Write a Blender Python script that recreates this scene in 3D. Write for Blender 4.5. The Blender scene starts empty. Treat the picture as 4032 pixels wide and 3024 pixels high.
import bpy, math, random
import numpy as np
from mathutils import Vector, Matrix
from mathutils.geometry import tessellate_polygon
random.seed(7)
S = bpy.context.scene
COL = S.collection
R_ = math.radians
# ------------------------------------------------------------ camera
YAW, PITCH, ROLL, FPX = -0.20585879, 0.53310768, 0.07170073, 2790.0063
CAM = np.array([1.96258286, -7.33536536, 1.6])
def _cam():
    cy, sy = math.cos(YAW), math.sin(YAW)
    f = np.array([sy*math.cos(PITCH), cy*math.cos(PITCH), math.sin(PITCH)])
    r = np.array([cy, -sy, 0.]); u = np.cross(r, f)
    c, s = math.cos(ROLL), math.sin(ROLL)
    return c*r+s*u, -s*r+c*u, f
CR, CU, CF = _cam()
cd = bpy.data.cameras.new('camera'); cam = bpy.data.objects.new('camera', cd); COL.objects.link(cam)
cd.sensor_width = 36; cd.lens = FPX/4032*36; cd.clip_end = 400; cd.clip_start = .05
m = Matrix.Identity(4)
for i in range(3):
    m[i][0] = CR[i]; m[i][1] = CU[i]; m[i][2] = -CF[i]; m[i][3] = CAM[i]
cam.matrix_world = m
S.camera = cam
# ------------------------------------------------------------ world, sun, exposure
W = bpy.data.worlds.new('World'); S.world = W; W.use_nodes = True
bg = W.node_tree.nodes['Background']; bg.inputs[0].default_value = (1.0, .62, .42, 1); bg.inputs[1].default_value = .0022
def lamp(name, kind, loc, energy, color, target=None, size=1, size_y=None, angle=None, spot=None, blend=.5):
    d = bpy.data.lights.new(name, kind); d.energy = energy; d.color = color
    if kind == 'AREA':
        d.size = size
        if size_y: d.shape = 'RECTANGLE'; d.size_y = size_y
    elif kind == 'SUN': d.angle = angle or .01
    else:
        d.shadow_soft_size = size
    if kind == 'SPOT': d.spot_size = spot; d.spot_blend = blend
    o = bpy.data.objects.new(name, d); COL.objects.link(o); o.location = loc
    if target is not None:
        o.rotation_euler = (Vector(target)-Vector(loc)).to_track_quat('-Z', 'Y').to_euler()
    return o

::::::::

PROBLEM REQUIREMENTS:
Write out every line of the material again, exactly as it reads.

RESPONSE BELOW:
Write a Blender Python script that recreates this scene in 3D. Write for Blender 4.5. The Blender scene starts empty. Treat the picture as 4032 pixels wide and 3024 pixels high.
import bpy, math, random
import numpy as np
from mathutils import Vector, Matrix
from mathutils.geometry import tessellate_polygon
random.seed(7)
S = bpy.context.scene
COL = S.collection
R_ = math.radians
# ------------------------------------------------------------ camera
YAW, PITCH, ROLL, FPX = -0.20585879, 0.53310768, 0.07170073, 2790.0063
CAM = np.array([1.96258286, -7.33536536, 1.6])
def _cam():
    cy, sy = math.cos(YAW), math.sin(YAW)
    f = np.array([sy*math.cos(PITCH), cy*math.cos(PITCH), math.sin(PITCH)])
    r = np.array([cy, -sy, 0.]); u = np.cross(r, f)
    c, s = math.cos(ROLL), math.sin(ROLL)
    return c*r+s*u, -s*r+c*u, f
CR, CU, CF = _cam()
cd = bpy.data.cameras.new('camera'); cam = bpy.data.objects.new('camera', cd); COL.objects.link(cam)
cd.sensor_width = 36; cd.lens = FPX/4032*36; cd.clip_end = 400; cd.clip_start = .05
m = Matrix.Identity(4)
for i in range(3):
    m[i][0] = CR[i]; m[i][1] = CU[i]; m[i][2] = -CF[i]; m[i][3] = CAM[i]
cam.matrix_world = m
S.camera = cam
# ------------------------------------------------------------ world, sun, exposure
W = bpy.data.worlds.new('World'); S.world = W; W.use_nodes = True
bg = W.node_tree.nodes['Background']; bg.inputs[0].default_value = (1.0, .62, .42, 1); bg.inputs[1].default_value = .0022
def lamp(name, kind, loc, energy, color, target=None, size=1, size_y=None, angle=None, spot=None, blend=.5):
    d = bpy.data.lights.new(name, kind); d.energy = energy; d.color = color
    if kind == 'AREA':
        d.size = size
        if size_y: d.shape = 'RECTANGLE'; d.size_y = size_y
    elif kind == 'SUN': d.angle = angle or .01
    else:
        d.shadow_soft_size = size
    if kind == 'SPOT': d.spot_size = spot; d.spot_blend = blend
    o = bpy.data.objects.new(name, d); COL.objects.link(o); o.location = loc
    if target is not None:
        o.rotation_euler = (Vector(target)-Vector(loc)).to_track_quat('-Z', 'Y').to_euler()
    return o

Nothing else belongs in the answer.